Trabalhava na empresa como analista de comunicações. Alem disso, tinha o afeto
e carinho da bela dançarina Lindsay Mills, sua namorada, com quem dividia a
casa e a vida. Lembrava-se nitidamente das lágrimas que rolaram pelas faces
dela, quando se despediram no dia 20 de maio. A partir daí sua vida mudara “da
água para o vinho”, (mudara completamente).
Perdera
o carinho da namorada, o aconchego da família, o conforto, a
tranquilidade. Ás vezes se perguntava a
si mesmo: Teria valido a pena tamanho sacrifício? Chegava sempre à conclusão de
que sim. Consciência tranquila e sensação
de dever cumprido são tesouros valiosos.
Antes
de se despedir de Lindsay fizera outra coisa importante. Uma jogada de mestre á
qual lhe valera a liberdade. Estivera na
empresa onde trabalhava, no mesmo dia em que se despedira da namorada, e pedira
baixa com a desculpa de que precisava se submeter a um tratamento contra
epilepsia. Desse modo, conseguiu sair da empresa e do país sem levantar
suspeitas. Sabia de antemão que, quando as informações entregues a Gleen
Greenwald, – jornalista pelo qual tinha grande admiração - viesse à tona e ele,
Eduard, estivesse ainda em solo americano, seria preso imediatamente.
Denunciar
a teia de espionagem com que o governo americano envolve o mundo havia sido uma
decisão corajosa e nada fácil. Saíra dos Estados Unidos em direção a Hong Kong
no dia 20 de maio. Esperava encontrar asilo político ali. O governo chinês,
porém, não havia lhe concedido asilo no país. De Hong Kong, partiu em voo
comercial em direção a Moscou, onde no dia 24 de junho fez com que sua pista
fosse perdida no Aeroporto Internacional de Moscou. Pediu asilo em dezenas de
países e todos negaram. Pediu asilo
também na Rússia, onde estava. Vladimir Putin aceitou, com uma condição: a de
que ele parasse de fazer denúncias contra os Estados Unidos. Havia retirado o
pedido de asilo que fizera ao governo russo, pois não concordara com os termos
impostos. Finalmente depois de conversas que ele preferia manter em segredo, o
governo russo lhe concedeu asilo por um ano.

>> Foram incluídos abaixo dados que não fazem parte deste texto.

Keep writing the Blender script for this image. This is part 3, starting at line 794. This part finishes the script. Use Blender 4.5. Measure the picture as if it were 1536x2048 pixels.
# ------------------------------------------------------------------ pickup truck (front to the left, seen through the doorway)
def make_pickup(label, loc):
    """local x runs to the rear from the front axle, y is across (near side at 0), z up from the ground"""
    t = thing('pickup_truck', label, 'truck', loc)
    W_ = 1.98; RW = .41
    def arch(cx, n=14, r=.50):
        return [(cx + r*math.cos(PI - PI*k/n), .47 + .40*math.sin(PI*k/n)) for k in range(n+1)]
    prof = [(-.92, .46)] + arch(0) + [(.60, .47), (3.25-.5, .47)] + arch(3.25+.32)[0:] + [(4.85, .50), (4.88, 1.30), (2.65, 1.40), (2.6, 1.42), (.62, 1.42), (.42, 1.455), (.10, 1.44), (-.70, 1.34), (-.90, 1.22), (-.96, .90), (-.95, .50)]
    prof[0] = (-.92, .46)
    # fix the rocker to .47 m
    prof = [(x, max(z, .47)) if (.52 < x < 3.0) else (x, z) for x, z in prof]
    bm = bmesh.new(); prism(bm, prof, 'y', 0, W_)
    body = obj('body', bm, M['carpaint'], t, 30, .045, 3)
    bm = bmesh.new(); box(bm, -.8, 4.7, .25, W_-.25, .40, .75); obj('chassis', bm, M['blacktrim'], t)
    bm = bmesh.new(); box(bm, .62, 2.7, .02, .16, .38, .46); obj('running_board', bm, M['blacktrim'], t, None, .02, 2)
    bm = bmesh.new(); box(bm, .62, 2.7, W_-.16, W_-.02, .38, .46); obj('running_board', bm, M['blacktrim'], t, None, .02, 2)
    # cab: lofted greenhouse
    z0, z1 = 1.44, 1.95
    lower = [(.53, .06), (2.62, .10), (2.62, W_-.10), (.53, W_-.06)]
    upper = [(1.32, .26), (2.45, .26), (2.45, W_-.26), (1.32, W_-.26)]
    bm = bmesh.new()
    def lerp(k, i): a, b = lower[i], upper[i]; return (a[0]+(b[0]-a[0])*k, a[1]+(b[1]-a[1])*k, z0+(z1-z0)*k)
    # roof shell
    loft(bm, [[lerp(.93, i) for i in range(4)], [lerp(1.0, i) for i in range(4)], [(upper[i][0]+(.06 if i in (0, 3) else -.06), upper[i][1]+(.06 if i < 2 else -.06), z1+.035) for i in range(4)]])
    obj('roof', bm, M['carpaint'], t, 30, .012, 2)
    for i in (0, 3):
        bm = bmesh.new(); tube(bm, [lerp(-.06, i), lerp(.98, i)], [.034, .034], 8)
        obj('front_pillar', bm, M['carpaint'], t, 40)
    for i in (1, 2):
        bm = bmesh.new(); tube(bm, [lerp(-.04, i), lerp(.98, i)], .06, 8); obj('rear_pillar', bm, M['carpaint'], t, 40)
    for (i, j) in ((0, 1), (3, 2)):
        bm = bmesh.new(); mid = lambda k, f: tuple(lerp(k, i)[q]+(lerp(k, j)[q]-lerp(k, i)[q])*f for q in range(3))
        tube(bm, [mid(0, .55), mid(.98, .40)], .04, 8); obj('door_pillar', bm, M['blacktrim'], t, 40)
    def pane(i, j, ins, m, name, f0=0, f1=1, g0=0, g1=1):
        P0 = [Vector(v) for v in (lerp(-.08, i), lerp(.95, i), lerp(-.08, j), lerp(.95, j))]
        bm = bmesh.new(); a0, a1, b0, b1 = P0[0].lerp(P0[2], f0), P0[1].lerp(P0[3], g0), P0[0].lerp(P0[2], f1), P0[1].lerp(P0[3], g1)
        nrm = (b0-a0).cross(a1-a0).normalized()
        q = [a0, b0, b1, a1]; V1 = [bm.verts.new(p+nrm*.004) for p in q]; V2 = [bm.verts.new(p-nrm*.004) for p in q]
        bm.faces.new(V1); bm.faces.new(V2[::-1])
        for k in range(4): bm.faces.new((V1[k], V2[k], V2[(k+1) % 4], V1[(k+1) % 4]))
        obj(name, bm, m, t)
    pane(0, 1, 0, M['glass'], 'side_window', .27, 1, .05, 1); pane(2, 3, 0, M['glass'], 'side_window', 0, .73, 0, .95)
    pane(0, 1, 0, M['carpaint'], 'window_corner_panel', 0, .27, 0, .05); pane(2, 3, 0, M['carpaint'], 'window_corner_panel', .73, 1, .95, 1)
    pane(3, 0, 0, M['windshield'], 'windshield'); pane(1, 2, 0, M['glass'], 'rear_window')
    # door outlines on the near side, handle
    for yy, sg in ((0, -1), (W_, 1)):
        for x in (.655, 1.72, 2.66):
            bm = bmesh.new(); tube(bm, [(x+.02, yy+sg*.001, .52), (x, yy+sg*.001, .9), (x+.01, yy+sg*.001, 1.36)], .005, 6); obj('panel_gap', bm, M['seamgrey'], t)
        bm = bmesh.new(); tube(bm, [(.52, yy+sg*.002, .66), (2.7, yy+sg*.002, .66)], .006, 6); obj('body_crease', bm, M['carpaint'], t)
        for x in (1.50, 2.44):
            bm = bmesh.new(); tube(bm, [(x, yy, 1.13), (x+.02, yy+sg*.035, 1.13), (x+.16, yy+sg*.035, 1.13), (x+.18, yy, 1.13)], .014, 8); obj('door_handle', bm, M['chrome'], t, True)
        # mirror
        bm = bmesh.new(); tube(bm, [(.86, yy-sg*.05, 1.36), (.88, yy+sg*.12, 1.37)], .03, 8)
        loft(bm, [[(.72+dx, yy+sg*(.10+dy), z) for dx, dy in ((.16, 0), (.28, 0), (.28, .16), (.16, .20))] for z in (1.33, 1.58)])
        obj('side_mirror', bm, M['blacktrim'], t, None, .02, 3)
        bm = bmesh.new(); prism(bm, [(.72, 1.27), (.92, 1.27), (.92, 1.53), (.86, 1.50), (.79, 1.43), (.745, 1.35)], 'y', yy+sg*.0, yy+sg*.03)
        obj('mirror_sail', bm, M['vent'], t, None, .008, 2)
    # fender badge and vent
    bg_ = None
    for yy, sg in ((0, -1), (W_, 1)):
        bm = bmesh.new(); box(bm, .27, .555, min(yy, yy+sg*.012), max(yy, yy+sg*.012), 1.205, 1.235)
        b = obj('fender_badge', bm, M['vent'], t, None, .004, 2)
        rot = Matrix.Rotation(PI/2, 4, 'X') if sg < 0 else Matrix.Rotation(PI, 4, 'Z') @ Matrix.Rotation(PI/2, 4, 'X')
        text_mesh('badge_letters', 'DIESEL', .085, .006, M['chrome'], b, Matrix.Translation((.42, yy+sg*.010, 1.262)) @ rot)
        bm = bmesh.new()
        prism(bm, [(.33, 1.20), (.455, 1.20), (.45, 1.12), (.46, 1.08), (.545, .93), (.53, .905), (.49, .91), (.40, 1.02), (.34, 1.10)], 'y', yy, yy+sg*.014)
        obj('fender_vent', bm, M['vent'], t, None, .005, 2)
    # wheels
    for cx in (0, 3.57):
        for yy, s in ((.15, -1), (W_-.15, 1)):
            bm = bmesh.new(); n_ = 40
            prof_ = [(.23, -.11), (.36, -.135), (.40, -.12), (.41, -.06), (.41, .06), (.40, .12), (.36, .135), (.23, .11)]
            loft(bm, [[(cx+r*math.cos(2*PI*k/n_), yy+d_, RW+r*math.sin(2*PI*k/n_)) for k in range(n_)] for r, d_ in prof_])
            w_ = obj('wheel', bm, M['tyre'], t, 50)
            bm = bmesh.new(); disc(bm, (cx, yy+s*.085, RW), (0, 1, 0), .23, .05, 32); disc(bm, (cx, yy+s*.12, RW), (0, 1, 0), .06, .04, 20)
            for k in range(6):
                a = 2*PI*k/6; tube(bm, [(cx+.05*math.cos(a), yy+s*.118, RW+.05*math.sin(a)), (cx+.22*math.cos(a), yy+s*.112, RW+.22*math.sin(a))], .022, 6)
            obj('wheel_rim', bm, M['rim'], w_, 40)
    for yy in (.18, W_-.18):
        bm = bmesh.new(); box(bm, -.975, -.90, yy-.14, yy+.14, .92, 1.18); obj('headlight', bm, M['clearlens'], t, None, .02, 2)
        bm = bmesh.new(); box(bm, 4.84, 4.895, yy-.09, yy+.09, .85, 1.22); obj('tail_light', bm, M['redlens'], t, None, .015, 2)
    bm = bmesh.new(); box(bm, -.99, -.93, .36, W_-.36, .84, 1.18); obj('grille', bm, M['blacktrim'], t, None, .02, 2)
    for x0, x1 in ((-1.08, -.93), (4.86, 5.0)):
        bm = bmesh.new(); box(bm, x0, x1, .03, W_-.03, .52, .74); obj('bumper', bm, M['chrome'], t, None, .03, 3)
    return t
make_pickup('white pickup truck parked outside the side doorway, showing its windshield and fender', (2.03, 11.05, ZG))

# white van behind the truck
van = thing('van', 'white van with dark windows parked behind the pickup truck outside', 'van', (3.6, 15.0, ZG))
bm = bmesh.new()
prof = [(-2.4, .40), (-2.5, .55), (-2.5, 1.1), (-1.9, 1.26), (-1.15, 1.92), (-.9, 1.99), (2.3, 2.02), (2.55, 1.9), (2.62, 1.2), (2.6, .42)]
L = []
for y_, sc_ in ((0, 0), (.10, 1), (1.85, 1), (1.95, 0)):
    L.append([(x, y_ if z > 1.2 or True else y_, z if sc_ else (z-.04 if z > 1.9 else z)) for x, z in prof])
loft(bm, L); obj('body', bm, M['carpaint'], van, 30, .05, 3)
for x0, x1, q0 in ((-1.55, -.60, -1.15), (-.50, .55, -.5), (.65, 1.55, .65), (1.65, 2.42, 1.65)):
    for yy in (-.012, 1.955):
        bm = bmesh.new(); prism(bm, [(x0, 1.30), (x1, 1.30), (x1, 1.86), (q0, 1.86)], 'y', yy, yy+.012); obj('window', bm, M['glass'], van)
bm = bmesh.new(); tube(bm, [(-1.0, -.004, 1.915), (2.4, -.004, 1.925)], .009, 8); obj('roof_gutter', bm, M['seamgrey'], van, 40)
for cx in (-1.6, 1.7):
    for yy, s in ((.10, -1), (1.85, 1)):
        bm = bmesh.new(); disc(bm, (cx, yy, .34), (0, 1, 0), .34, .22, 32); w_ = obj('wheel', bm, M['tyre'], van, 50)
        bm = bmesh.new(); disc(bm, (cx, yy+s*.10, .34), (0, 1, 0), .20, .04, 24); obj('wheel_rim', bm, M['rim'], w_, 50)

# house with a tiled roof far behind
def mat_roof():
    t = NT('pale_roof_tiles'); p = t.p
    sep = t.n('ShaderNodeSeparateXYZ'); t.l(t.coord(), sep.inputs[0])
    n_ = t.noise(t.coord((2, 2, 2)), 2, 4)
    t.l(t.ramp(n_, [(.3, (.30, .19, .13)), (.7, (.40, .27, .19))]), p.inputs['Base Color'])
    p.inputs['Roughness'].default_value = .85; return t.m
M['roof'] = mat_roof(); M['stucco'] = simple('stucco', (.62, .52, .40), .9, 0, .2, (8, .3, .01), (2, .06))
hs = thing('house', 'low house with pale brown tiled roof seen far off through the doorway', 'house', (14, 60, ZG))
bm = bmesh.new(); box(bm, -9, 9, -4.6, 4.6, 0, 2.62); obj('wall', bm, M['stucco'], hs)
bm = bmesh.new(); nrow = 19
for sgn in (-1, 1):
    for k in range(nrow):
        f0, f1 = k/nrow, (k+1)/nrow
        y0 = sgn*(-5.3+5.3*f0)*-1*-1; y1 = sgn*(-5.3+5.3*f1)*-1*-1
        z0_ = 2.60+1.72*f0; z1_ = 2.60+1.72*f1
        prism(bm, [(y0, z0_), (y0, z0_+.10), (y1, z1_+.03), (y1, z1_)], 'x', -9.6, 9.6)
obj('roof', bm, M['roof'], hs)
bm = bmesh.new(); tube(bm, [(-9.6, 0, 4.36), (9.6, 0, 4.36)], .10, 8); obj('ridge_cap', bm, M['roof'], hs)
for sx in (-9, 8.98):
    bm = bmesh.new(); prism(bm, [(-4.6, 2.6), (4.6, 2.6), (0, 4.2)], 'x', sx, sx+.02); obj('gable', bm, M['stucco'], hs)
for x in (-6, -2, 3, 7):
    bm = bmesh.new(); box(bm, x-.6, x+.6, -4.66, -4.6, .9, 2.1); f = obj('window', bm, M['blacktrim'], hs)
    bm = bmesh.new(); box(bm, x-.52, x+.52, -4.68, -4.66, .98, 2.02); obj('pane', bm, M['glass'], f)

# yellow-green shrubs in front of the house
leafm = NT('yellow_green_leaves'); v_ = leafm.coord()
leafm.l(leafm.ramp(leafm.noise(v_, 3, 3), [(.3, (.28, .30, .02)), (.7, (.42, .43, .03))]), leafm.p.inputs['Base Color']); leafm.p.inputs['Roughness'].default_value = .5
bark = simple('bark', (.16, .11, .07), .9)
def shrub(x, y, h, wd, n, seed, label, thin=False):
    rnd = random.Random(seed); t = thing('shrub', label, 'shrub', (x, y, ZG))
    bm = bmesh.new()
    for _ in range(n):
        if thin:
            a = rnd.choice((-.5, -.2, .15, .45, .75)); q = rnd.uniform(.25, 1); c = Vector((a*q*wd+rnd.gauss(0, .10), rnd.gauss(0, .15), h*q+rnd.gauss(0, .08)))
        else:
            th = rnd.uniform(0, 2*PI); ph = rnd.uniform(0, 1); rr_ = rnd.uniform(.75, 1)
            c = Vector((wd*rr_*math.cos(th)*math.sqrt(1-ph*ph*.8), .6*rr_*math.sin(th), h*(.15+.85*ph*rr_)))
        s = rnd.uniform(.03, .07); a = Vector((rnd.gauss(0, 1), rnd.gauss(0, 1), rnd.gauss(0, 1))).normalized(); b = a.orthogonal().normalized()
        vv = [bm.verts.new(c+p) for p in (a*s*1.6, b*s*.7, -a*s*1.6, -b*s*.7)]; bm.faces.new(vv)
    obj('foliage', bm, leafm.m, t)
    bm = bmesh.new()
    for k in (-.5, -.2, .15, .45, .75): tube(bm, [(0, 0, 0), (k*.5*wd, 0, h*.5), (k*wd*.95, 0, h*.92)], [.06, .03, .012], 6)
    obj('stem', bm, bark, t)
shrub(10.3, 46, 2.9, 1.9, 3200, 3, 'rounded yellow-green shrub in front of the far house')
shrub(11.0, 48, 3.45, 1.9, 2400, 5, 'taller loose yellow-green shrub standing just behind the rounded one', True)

Enfim, era assim que estava sua vida depois que resolvera denunciar o
programa PRISM – programa através do qual a NSA armazena informações digitais
de toda a população do planeta; telefones, e-mails, sites de busca, dentre
outros.
Imagem: http://abcnews.go.com/US/nsa-leaker-edward-snowden-whistle-blower/story?id=19374578 |
Reflexões
Ele,
Eduard mudara radicalmente a própria vida e com isso proporcionara ao mundo a chance
de uma reflexão em relação a atitudes quanto a exploração do ciberespaço e das
tecnologias digitais. Está na hora de o mundo pensar uma legislação que proteja
a privacidade dos cidadãos. A Internet é hoje uma ferramenta indispensável na
vida de todos nós, não é o caso de se pensar numa autocensura. Isso não seria
bom para ninguém.
Os
governos precisam pensar em políticas que protejam a privacidade dos cidadãos.
Tivera contato com integrantes de uma organização francesa, a Comissão Nacional de Informática e
Liberdades que cuida de proteger dados pessoais. Essa organização amplia
seus objetivos ao pensar a construção de uma ética digital, ao capacitar as
pessoas para enfrentar os excessos dos grandes operadores de Internet e os excessos
do próprio Estado. Outra questão que o incomodava era ver, através dos meios de
comunicação, sua imagem tratada, ora como vilão, ora como herói. Ele, Eduard
Joseph Snowden, não se considerava nenhuma coisa nem outra. Era apenas um cidadão americano querendo
viver em paz.
Durante
o tempo em que fizera essas considerações a temperatura havia caído um pouco e
ele nem se dera conta. Tratou de fechar rapidamente a janela. Pelo tempo que
fazia lá fora, a promessa era de uma noite muito fria e solitária.